--- begin Data in this exercise ---

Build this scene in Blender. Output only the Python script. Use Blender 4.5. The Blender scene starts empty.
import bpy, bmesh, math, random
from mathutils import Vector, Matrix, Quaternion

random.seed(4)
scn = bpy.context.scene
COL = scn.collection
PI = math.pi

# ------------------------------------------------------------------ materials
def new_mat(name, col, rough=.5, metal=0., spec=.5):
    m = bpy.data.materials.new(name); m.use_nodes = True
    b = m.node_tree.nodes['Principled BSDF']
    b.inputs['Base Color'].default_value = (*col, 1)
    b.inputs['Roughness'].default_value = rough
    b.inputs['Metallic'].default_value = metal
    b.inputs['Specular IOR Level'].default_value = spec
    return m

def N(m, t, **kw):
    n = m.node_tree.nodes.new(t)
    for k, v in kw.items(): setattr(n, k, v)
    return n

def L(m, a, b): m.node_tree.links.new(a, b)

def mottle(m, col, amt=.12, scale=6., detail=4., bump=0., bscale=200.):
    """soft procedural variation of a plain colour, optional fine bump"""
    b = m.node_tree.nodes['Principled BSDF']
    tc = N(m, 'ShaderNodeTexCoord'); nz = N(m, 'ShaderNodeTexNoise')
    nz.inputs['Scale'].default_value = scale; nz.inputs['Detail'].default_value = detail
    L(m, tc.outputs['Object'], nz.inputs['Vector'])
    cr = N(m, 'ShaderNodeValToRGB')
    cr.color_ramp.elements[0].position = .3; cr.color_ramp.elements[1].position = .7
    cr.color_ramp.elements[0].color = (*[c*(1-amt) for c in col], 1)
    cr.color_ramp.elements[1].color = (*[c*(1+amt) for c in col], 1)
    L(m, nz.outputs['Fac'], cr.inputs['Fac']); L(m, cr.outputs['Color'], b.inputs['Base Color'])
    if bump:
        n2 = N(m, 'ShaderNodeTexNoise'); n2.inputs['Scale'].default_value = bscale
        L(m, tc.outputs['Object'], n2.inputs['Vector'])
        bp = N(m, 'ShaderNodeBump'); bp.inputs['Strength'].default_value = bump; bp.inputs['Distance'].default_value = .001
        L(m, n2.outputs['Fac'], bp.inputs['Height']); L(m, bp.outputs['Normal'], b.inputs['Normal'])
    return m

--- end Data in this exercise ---
--- begin Data in this exercise ---

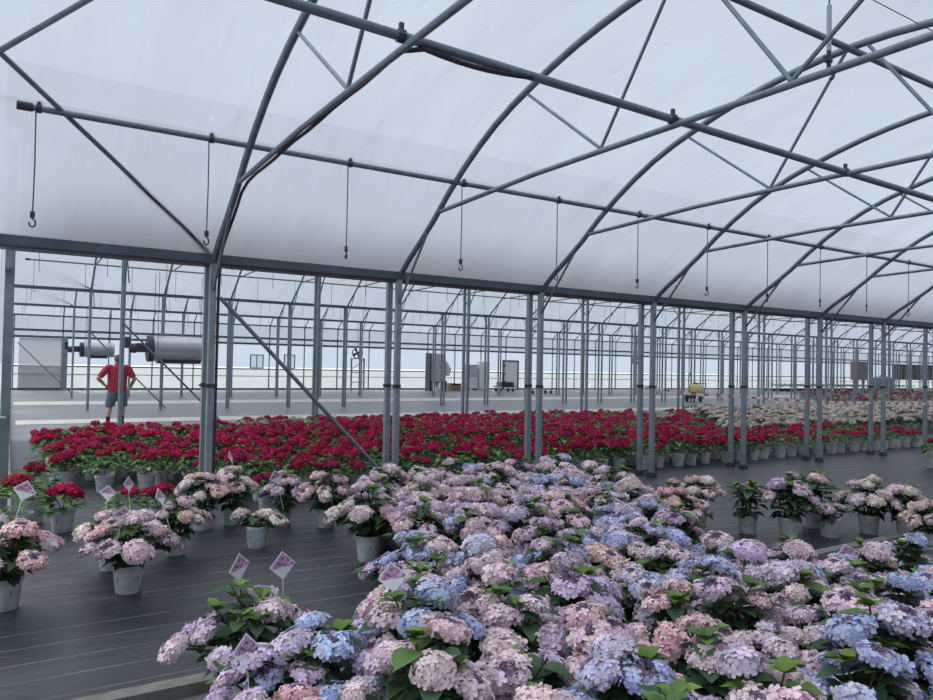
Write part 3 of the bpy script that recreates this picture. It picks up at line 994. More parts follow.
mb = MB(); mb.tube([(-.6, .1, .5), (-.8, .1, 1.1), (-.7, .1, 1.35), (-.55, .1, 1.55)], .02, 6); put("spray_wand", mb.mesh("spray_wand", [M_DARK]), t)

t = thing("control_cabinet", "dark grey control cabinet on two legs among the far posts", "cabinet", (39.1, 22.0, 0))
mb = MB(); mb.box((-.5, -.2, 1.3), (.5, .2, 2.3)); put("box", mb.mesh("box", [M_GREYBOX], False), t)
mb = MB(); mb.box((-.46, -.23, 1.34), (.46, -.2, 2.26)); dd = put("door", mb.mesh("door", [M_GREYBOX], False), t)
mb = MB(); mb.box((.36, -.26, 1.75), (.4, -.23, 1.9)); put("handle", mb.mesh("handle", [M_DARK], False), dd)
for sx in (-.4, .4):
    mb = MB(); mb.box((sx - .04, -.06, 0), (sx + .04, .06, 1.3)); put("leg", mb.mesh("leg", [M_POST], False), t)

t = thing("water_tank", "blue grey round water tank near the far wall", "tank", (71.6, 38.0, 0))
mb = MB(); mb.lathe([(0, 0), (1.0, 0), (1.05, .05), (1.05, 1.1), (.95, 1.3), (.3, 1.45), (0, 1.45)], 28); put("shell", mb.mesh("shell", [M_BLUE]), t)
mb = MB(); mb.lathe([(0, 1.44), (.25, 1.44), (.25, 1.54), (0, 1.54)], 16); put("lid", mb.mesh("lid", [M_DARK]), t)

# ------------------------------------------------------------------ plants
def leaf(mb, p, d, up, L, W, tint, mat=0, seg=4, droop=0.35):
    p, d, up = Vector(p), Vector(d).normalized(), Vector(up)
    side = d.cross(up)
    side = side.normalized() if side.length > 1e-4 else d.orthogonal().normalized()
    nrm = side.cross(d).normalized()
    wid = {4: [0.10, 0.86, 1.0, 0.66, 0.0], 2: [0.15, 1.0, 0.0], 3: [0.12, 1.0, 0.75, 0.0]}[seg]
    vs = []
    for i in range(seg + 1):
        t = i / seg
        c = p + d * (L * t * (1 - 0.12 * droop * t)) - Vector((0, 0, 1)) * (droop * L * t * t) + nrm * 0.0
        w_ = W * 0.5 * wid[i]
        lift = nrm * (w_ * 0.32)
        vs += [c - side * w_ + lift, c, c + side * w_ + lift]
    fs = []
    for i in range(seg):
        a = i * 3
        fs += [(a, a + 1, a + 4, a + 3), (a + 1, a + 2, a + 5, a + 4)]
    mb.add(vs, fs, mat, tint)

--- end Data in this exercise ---
--- begin Data in this exercise ---

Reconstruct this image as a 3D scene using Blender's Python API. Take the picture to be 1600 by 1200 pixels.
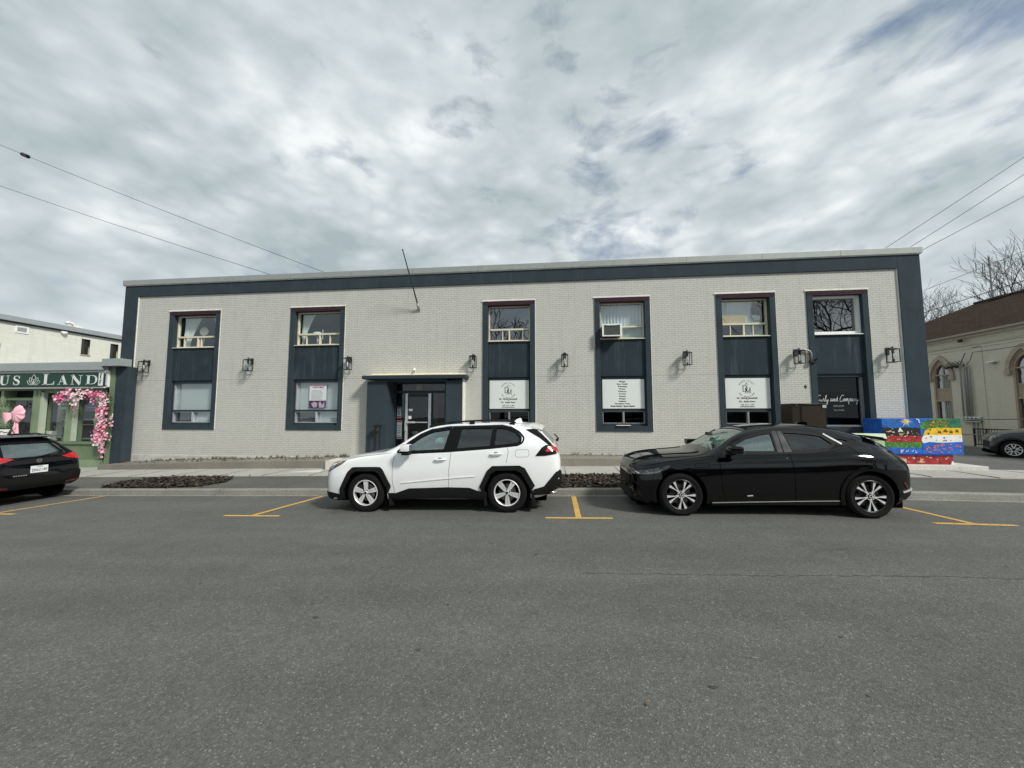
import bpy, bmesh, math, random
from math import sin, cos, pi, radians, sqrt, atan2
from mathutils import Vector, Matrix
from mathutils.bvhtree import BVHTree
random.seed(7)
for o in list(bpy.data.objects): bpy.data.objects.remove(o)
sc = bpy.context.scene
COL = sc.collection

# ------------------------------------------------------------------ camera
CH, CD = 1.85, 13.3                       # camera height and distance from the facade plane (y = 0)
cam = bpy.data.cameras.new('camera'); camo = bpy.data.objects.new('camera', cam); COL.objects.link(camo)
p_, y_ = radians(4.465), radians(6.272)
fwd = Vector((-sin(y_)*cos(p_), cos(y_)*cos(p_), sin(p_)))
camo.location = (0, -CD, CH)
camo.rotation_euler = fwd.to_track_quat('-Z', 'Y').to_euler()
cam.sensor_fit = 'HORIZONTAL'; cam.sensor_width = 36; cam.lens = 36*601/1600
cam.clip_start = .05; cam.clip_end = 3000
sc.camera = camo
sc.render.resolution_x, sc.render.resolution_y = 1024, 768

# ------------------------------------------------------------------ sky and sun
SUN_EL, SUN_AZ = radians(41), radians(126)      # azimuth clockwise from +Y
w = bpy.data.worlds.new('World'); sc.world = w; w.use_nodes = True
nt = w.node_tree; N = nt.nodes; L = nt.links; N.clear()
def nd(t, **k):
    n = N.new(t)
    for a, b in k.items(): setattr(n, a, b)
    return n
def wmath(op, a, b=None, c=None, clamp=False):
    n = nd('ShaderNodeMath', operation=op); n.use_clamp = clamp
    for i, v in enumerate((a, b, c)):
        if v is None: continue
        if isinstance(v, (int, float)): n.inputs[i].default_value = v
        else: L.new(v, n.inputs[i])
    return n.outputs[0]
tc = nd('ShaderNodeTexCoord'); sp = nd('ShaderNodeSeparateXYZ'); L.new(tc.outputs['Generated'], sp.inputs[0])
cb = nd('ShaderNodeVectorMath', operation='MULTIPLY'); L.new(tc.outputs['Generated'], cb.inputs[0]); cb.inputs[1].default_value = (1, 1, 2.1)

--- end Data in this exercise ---

Work required: Give back the exact lines above, running from the one that has "Reconstruct this image" through the one that has "sc.render.resolution_x, sc.render.resolution_y = 1024, 768", with nothing added and no pictures.

Written answer:
Reconstruct this image as a 3D scene using Blender's Python API. Take the picture to be 1600 by 1200 pixels.
import bpy, bmesh, math, random
from math import sin, cos, pi, radians, sqrt, atan2
from mathutils import Vector, Matrix
from mathutils.bvhtree import BVHTree
random.seed(7)
for o in list(bpy.data.objects): bpy.data.objects.remove(o)
sc = bpy.context.scene
COL = sc.collection

# ------------------------------------------------------------------ camera
CH, CD = 1.85, 13.3                       # camera height and distance from the facade plane (y = 0)
cam = bpy.data.cameras.new('camera'); camo = bpy.data.objects.new('camera', cam); COL.objects.link(camo)
p_, y_ = radians(4.465), radians(6.272)
fwd = Vector((-sin(y_)*cos(p_), cos(y_)*cos(p_), sin(p_)))
camo.location = (0, -CD, CH)
camo.rotation_euler = fwd.to_track_quat('-Z', 'Y').to_euler()
cam.sensor_fit = 'HORIZONTAL'; cam.sensor_width = 36; cam.lens = 36*601/1600
cam.clip_start = .05; cam.clip_end = 3000
sc.camera = camo
sc.render.resolution_x, sc.render.resolution_y = 1024, 768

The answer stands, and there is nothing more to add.